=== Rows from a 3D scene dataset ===
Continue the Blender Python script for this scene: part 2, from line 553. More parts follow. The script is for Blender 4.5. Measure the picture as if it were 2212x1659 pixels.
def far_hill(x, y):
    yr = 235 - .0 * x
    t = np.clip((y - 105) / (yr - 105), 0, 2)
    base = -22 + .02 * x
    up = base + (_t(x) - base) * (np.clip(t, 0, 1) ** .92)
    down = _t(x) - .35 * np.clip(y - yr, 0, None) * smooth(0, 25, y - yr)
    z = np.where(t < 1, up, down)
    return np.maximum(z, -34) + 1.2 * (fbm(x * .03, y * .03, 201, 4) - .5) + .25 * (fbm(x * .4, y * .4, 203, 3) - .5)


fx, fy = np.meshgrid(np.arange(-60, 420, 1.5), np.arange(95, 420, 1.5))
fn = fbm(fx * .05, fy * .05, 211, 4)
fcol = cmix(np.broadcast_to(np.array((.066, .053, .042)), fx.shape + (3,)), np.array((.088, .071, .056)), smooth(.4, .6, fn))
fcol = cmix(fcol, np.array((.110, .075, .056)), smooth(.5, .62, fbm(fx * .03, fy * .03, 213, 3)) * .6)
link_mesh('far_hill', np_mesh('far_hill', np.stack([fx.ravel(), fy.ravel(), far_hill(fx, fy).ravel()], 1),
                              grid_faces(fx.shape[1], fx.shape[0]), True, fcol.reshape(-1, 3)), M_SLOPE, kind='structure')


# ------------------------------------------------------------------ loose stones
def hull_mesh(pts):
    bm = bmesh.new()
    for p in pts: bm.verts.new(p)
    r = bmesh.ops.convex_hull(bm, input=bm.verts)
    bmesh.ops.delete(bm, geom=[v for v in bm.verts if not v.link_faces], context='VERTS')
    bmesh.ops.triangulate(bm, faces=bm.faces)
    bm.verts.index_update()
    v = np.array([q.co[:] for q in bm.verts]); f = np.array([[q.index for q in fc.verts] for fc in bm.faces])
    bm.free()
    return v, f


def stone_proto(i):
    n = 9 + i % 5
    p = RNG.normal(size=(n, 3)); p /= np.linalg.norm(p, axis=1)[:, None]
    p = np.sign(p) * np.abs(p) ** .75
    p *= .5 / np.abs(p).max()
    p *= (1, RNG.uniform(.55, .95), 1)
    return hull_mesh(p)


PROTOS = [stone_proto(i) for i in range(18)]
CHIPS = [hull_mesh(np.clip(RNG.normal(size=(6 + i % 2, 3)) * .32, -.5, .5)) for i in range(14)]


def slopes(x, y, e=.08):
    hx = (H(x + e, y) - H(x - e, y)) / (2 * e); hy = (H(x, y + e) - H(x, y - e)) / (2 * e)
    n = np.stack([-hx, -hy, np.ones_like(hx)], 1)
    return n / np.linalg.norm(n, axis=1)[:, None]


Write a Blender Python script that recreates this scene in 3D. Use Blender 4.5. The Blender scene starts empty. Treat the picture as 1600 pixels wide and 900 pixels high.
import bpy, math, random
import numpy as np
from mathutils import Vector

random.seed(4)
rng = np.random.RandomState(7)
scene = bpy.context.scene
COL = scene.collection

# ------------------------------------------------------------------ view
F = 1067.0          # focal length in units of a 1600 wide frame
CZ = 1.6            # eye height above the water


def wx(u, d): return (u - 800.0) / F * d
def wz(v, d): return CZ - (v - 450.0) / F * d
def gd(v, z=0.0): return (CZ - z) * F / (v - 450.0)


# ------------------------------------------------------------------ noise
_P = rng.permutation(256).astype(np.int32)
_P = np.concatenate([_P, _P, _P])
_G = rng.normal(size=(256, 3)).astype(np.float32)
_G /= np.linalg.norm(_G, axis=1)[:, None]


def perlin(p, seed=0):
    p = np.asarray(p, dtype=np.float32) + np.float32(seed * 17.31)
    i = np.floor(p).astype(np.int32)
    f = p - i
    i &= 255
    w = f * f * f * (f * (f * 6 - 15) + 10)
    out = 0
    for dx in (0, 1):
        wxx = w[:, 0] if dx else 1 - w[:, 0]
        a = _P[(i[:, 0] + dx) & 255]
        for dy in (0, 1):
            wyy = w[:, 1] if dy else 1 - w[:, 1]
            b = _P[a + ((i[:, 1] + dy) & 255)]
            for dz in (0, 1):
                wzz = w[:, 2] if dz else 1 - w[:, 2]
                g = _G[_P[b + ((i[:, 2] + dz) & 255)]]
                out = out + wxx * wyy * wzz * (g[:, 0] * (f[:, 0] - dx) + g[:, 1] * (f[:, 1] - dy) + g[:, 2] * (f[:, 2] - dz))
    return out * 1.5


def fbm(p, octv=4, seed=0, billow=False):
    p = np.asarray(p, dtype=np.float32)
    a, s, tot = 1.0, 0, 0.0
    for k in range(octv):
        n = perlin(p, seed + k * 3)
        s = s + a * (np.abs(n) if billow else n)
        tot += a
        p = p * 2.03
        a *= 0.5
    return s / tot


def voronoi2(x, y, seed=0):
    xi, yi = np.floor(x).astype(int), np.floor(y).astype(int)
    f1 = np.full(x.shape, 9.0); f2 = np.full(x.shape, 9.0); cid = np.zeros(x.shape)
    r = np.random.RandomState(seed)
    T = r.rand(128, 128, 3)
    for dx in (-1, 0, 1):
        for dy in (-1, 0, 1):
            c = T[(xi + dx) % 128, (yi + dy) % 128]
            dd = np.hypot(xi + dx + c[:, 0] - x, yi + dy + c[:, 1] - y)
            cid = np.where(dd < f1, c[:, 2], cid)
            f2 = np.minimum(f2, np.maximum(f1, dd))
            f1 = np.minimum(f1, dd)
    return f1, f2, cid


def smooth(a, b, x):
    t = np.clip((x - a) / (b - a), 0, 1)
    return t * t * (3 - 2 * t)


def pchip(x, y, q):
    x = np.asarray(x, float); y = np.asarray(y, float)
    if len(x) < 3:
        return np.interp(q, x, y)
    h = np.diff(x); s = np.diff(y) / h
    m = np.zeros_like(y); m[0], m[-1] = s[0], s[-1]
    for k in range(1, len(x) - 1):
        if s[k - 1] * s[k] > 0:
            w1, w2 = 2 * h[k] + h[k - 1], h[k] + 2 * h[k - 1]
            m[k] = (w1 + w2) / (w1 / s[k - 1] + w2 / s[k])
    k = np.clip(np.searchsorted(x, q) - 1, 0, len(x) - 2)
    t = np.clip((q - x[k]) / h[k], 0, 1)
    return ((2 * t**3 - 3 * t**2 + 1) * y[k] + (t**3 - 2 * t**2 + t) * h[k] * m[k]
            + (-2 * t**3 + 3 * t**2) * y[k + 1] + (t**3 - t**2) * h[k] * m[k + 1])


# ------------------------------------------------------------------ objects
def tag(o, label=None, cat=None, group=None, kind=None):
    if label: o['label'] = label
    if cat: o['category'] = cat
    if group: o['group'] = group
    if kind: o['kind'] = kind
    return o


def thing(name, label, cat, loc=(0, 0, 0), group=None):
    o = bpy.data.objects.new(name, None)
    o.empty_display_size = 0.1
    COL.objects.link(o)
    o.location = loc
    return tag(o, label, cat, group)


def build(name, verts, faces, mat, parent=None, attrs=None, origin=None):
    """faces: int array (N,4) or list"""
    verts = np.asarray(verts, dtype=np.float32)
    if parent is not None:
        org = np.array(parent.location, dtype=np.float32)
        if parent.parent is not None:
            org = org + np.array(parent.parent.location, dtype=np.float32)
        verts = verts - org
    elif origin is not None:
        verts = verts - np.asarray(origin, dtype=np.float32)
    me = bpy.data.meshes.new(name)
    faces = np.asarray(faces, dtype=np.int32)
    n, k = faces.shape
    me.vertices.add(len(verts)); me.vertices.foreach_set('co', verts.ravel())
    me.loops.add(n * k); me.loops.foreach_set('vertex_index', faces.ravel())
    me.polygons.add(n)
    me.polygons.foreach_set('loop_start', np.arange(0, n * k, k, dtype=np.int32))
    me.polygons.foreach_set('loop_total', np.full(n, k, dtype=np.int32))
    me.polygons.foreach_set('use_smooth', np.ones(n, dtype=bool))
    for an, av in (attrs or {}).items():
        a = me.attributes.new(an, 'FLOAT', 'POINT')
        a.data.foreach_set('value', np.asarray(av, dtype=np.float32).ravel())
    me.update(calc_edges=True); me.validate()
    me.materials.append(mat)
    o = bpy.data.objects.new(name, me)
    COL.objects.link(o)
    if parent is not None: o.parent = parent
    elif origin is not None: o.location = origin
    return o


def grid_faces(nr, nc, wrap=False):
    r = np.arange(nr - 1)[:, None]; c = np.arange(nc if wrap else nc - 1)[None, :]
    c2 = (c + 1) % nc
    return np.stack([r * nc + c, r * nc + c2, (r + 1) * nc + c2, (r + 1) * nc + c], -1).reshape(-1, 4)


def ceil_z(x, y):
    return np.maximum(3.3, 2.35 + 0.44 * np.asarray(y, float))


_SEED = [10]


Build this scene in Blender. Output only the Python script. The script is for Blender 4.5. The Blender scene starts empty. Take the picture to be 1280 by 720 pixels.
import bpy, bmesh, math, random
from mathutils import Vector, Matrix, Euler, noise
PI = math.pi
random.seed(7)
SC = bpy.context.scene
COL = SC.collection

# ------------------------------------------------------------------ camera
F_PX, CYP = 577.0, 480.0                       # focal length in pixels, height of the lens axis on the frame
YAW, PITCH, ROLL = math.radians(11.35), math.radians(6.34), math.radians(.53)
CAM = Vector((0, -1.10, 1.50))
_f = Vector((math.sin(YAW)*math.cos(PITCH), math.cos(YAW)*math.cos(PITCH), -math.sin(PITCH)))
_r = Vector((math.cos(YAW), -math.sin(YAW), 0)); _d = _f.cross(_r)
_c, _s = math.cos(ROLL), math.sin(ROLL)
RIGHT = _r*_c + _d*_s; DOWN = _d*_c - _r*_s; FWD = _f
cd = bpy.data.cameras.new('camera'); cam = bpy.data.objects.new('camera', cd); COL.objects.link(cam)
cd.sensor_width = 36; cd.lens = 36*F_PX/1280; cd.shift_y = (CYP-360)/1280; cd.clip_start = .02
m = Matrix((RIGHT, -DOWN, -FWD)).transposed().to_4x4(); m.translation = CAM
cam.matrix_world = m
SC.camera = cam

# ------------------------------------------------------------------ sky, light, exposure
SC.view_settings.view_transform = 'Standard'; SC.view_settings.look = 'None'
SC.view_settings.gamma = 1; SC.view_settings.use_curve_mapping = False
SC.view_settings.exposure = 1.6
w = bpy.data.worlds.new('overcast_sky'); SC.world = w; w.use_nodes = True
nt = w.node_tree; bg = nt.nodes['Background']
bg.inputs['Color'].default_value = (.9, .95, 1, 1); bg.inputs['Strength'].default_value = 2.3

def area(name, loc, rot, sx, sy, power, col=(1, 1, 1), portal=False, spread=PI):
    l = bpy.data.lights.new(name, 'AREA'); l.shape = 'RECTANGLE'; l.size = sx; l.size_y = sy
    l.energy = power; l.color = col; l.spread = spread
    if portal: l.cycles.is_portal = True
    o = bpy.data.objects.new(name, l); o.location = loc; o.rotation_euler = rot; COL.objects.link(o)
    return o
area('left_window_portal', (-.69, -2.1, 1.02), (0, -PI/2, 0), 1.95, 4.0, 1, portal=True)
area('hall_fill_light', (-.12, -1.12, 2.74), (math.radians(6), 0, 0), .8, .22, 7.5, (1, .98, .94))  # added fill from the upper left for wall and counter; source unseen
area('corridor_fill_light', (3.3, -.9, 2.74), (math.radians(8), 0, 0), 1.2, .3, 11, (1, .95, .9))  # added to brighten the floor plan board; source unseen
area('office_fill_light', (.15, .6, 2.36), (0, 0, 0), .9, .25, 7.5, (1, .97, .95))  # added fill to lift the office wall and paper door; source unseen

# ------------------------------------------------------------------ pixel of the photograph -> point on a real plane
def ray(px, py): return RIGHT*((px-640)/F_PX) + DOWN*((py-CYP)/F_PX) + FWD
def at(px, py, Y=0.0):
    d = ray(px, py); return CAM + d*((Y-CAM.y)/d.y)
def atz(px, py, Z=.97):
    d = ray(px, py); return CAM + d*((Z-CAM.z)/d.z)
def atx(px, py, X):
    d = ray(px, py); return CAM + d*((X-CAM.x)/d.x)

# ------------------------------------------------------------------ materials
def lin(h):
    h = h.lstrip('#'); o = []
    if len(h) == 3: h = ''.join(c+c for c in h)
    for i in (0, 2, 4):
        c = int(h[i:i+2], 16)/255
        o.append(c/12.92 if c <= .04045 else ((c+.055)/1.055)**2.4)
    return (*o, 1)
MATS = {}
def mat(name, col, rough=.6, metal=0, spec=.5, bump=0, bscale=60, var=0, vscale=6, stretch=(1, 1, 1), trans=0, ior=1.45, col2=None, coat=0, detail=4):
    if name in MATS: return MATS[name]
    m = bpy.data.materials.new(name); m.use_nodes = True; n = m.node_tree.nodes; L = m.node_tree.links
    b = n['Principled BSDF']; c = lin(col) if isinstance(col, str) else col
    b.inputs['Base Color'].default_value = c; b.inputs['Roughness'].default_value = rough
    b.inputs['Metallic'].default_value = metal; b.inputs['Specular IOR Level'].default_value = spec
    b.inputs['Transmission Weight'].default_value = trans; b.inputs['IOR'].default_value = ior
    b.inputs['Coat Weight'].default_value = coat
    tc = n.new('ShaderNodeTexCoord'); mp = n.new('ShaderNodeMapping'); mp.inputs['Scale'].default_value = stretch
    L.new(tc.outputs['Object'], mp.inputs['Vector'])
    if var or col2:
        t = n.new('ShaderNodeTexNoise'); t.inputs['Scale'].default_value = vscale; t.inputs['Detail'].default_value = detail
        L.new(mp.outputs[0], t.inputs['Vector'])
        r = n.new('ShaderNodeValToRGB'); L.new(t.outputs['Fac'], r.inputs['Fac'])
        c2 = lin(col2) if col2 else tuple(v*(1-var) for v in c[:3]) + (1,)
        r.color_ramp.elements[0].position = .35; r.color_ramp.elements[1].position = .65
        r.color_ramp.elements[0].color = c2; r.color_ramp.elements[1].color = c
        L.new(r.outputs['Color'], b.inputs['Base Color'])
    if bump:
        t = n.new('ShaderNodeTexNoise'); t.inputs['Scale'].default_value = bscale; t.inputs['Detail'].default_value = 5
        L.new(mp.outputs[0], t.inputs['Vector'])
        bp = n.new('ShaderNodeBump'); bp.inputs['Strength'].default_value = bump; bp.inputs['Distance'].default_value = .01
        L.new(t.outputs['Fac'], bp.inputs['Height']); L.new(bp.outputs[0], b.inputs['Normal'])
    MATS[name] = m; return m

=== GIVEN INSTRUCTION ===
Stop after the line containing "CHIPS = [hull_mesh(np.clip(RNG.normal(size=(6": print exactly the lines from the start of the entries above up to it, that line included.

=== TASK OUTPUT ===
Continue the Blender Python script for this scene: part 2, from line 553. More parts follow. The script is for Blender 4.5. Measure the picture as if it were 2212x1659 pixels.
def far_hill(x, y):
    yr = 235 - .0 * x
    t = np.clip((y - 105) / (yr - 105), 0, 2)
    base = -22 + .02 * x
    up = base + (_t(x) - base) * (np.clip(t, 0, 1) ** .92)
    down = _t(x) - .35 * np.clip(y - yr, 0, None) * smooth(0, 25, y - yr)
    z = np.where(t < 1, up, down)
    return np.maximum(z, -34) + 1.2 * (fbm(x * .03, y * .03, 201, 4) - .5) + .25 * (fbm(x * .4, y * .4, 203, 3) - .5)


fx, fy = np.meshgrid(np.arange(-60, 420, 1.5), np.arange(95, 420, 1.5))
fn = fbm(fx * .05, fy * .05, 211, 4)
fcol = cmix(np.broadcast_to(np.array((.066, .053, .042)), fx.shape + (3,)), np.array((.088, .071, .056)), smooth(.4, .6, fn))
fcol = cmix(fcol, np.array((.110, .075, .056)), smooth(.5, .62, fbm(fx * .03, fy * .03, 213, 3)) * .6)
link_mesh('far_hill', np_mesh('far_hill', np.stack([fx.ravel(), fy.ravel(), far_hill(fx, fy).ravel()], 1),
                              grid_faces(fx.shape[1], fx.shape[0]), True, fcol.reshape(-1, 3)), M_SLOPE, kind='structure')


# ------------------------------------------------------------------ loose stones
def hull_mesh(pts):
    bm = bmesh.new()
    for p in pts: bm.verts.new(p)
    r = bmesh.ops.convex_hull(bm, input=bm.verts)
    bmesh.ops.delete(bm, geom=[v for v in bm.verts if not v.link_faces], context='VERTS')
    bmesh.ops.triangulate(bm, faces=bm.faces)
    bm.verts.index_update()
    v = np.array([q.co[:] for q in bm.verts]); f = np.array([[q.index for q in fc.verts] for fc in bm.faces])
    bm.free()
    return v, f


def stone_proto(i):
    n = 9 + i % 5
    p = RNG.normal(size=(n, 3)); p /= np.linalg.norm(p, axis=1)[:, None]
    p = np.sign(p) * np.abs(p) ** .75
    p *= .5 / np.abs(p).max()
    p *= (1, RNG.uniform(.55, .95), 1)
    return hull_mesh(p)


PROTOS = [stone_proto(i) for i in range(18)]
CHIPS = [hull_mesh(np.clip(RNG.normal(size=(6 + i % 2, 3)) * .32, -.5, .5)) for i in range(14)]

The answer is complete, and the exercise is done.